Um nur einige zu nennen. Grundlegend ist es so, dass Zufriedenheit oder Unzufriedenheit daraus entsteht, wie jemand eine Situation für sich selbst bewertet. Das passiert in hohem Maß automatisch aus gewohnten Denkroutinen heraus bzw. aus übernommenen Bewertungsmaßstäben der Umwelt. Mit anderen Worten: Wir handeln, meist unbewusst, aber trotzdem sind wir verantwortlich für das, was wir tun. Und nicht, wie wir so gern glauben, jemand anderes.

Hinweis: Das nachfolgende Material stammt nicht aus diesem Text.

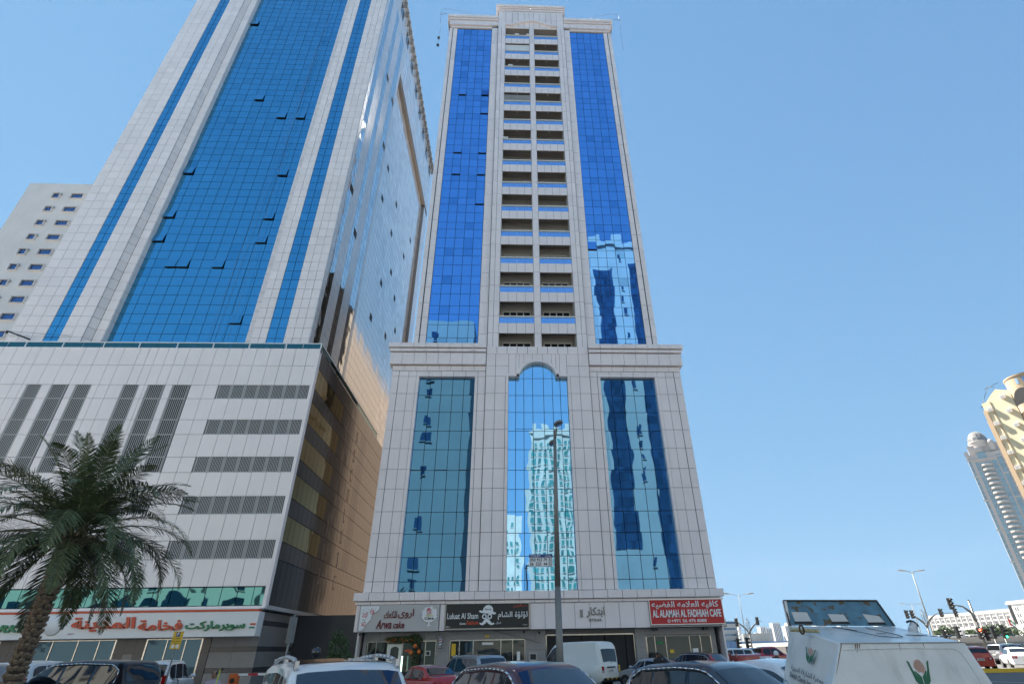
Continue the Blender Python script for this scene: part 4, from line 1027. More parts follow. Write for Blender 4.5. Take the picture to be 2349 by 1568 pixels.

Muss ich nun das Ende meiner Beziehung als etwas Schlechtes betrachten? Natürlich nicht. Das Ende ist ebenso eine mögliche Entwicklung wie die Fortsetzung. Ungeachtet aller Erwartungen, aller Enttäuschung und allen Schmerzes – die Dimension der Trennung und ihre Bedeutung entscheidet sich an dem, was ich daraus mache. Je mehr sich diese Erkenntnis in mir ausbreitete, umso mehr kam ich wieder mit der in mir wohnenden Kraft in Verbindung und traf daraus Entscheidungen, die mir guttaten. Selbst in dieser schwierigen Situation entdeckte ich Gutes. Ich musste es nur wollen.

 

„Ich begann, tiefer als bisher zu verstehen, dass die Sache mit der Zufriedenheit bei mir und mit mir beginnt und dass mein Gefühl von Zufriedenheit von anderen Werten abhängt als bei anderen.“

Mein Gedankenprozess führte mich zur Entscheidung, dass ich meinem „Ex“ einen guten Platz in meinem Herzen geben will und es möglich sein soll, ihm respektvoll und entspannt zu begegnen. Das forderte mich ziemlich heraus, denn ich musste auch meinen Anteil an der Situation erkennen und anerkennen. Ich musste verstehen und nicht nur ihm, sondern auch mir selbst vergeben. Dafür reichte das Wochenende nicht aus, aber es war ein Anfang.      

Vor einigen Monaten haben wir uns getroffen, da ich in seinem Teil der Welt zu tun hatte. Es war eine gute Zeit, auf die ich mit Zufriedenheit zurückblicke. Ich bin froh, dass wir uns begegnet sind. Die Trennung war für mich der Anlass, mich weiterzuentwickeln, und führte mich schließlich zur Teilnahme am schon erwähnten Seminar. Was wiederum zu sehr wichtigen Erkenntnissen in meinem Leben geführt hat. Ich habe begriffen: Wir sind den Ereignissen und Gefühlen in unserem Leben nicht wehrlos ausgeliefert, sondern können entscheiden und gestalten, wie wir damit umgehen und was wir daraus machen. Das ist nicht immer einfach, aber immer möglich. Gelingt es mir, dazu ein Ja zu finden, dann komme ich meiner Zufriedenheit ein ganzes Stück näher.